An oak tree to honor Smith is being planted in the garden of the ambassador's home in London. Alumnae in attendance are asked to toss dirt in the hole that surrounds the sapling's roots. The first volunteer is the oldest guest, who must lean her cane against a wheelbarrow to free her hands for the task. Beside her are current students. Together, old and young sprinkle soil in the opening, and it mingles at the base of the new tree.

Far beyond Northampton, too, the celebration resounds. The energetic Cohen and Deitz spurred alumnae groups from Albany to Australia to organize centennial garden parties and related events. One of the first took place in a Tokyo teahouse last April. "A Garden Party Grand Tour" in June included stops at private gardens in Venice and at ambassadors' residences in Paris and London. There were more than 70 gatherings in all. "These parties were especially meaningful," notes Deitz, "because each had an intellectual focus that added to the beauty of the occasion."

"The enthusiasm shown through these events," adds Cohen, "was a way of expressing not only fondness for the college but also appreciation for President Seelye's original vision, for an academic life spent in a garden setting."

The Next Hundred Years

A hundred years have passed, yet Botanic Garden staff and supporters are looking ahead.

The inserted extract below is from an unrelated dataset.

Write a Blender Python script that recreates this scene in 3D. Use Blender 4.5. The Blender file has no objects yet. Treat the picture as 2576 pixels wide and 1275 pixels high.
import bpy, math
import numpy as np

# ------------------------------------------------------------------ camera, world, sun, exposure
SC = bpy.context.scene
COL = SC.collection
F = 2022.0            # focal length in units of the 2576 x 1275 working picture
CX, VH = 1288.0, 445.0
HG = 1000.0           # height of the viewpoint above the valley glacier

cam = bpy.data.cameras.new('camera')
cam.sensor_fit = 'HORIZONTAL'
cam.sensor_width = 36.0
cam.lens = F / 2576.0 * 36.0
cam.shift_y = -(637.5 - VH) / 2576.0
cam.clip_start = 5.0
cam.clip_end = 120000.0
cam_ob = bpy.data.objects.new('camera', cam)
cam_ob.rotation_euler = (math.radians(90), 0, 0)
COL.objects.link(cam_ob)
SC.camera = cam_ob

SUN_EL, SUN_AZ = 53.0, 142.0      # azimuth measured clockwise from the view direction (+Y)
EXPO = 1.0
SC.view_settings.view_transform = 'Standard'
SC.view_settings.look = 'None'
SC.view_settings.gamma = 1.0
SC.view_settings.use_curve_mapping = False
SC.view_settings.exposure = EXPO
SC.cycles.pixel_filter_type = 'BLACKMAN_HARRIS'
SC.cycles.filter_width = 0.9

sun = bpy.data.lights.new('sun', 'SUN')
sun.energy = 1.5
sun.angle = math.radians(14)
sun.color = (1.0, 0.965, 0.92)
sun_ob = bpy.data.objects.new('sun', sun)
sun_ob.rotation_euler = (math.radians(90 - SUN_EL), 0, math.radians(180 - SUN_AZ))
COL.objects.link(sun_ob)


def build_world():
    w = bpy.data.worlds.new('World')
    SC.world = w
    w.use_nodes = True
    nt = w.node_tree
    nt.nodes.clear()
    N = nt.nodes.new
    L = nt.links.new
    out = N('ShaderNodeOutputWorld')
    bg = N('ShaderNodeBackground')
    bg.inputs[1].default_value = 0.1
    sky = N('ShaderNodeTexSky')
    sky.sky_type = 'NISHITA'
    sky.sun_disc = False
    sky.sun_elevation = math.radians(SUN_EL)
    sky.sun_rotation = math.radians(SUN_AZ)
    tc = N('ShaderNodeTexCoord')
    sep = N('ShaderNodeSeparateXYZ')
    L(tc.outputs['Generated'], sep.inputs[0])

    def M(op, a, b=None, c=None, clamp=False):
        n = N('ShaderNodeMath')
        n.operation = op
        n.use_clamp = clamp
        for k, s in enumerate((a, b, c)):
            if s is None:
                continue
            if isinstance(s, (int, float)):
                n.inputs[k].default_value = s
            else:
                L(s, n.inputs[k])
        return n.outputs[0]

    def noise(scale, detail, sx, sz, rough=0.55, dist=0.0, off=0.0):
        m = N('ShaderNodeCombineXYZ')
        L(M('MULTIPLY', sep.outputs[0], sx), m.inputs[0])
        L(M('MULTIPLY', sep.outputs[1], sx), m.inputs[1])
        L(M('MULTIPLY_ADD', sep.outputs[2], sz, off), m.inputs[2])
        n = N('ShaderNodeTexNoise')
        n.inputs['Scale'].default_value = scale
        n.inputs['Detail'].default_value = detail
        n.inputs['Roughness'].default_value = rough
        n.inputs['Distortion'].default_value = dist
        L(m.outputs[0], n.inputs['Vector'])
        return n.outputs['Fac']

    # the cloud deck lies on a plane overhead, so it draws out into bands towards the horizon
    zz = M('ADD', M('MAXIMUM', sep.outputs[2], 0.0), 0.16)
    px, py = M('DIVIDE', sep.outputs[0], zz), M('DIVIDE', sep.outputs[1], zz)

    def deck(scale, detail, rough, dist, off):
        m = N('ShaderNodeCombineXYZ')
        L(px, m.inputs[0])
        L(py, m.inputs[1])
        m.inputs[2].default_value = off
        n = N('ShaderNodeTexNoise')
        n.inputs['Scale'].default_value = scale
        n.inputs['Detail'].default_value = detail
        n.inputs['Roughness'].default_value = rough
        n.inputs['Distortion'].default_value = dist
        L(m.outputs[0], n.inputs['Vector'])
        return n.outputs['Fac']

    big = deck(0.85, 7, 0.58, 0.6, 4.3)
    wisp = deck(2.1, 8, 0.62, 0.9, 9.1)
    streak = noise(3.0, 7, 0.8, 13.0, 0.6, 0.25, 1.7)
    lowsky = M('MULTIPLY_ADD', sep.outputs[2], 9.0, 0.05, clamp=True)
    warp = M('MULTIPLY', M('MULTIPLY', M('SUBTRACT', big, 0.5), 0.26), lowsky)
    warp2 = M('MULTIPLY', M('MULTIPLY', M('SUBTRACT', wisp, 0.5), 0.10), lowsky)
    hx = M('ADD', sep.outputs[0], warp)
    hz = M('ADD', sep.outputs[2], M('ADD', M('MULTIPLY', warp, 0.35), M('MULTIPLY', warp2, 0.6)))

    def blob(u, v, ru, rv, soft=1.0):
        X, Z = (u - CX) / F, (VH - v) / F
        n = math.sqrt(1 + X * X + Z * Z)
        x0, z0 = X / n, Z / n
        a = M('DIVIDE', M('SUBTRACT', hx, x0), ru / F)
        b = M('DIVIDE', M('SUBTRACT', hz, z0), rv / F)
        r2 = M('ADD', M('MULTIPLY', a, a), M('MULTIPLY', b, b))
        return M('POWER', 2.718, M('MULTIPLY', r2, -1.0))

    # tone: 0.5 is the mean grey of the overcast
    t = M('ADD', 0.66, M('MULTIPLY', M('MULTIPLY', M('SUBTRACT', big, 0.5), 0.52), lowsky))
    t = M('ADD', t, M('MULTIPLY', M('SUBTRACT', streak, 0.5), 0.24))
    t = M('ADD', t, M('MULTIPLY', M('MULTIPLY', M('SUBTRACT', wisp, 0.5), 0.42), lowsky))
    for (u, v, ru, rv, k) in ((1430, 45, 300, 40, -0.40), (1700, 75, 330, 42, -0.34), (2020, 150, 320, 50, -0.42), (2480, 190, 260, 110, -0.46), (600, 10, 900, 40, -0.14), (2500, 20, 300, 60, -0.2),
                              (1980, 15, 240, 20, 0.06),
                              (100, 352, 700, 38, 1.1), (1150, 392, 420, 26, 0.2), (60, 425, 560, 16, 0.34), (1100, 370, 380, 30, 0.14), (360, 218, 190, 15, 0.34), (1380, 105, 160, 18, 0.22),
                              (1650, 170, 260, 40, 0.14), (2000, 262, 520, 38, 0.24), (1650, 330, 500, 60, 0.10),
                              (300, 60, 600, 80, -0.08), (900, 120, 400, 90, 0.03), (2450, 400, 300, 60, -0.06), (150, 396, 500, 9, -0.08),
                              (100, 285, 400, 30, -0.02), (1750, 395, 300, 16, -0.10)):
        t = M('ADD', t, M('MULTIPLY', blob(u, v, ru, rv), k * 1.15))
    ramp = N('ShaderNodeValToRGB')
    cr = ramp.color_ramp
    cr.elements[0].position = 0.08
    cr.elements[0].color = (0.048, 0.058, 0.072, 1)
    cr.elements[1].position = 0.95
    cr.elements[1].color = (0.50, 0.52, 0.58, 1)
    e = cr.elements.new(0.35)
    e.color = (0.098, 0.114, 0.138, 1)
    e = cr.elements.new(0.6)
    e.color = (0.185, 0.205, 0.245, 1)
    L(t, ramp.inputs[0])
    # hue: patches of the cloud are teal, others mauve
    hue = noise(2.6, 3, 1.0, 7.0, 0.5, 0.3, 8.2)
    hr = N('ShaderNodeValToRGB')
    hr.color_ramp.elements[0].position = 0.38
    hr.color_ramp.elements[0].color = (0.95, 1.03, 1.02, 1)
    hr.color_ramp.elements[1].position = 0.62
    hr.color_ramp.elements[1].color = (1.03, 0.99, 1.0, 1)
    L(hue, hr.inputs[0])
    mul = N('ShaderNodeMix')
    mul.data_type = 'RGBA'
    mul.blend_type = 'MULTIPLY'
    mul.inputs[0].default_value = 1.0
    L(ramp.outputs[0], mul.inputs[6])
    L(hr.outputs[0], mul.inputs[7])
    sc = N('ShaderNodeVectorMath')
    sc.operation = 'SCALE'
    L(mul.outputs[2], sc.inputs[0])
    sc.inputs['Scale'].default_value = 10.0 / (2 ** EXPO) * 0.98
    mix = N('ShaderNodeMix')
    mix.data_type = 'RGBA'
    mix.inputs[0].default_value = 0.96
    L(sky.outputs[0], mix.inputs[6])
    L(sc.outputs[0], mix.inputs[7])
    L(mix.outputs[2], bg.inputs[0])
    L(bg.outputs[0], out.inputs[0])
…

Richard Munson, director since 1984, recently stepped down. As a search for a successor is completed, Susan McGlew is at the helm. McGlew, like Munson before her, emphasizes outreach-from hosting curious local schoolchildren to maintaining the venerable seed exchange, through which Smith shares holdings with collections worldwide.

Research and teaching, too, must remain high priorities, says McGlew. However, the biggest challenge will be guiding the Seelye-Olmsted vision into the 21st century. "How do we make the campus still function like an arboretum?" she asks, noting, "As new buildings are constructed, climate and traffic patterns change." In response, the college has engaged landscape architects Shavaun Towers '71 and Cornelia Hahn Oberlander '44 to design a master plan that will help chart a course for the near future. Included will be the Mary Maples Dunn Garden, which will honor the former president and her interest in the Smith grounds.

Also forward-looking, the Friends of the Botanic Garden has thrived under the spirited direction of Deitz and Cohen. The pair are quick to admit that their own goals include establishing a landscape architecture program at Smith-reviving a tradition of several decades ago. The main mission of the Friends, however, is to support and promote the botanic collections and facilities. The group has already made an impact, in part by sponsoring first-rate symposia and underwriting student internships. It is an aim Paula Deitz embraces. "Smith is sitting on one of its great underpublicized resources," she insists. "I want our Botanic Garden to take its rightful place in the world."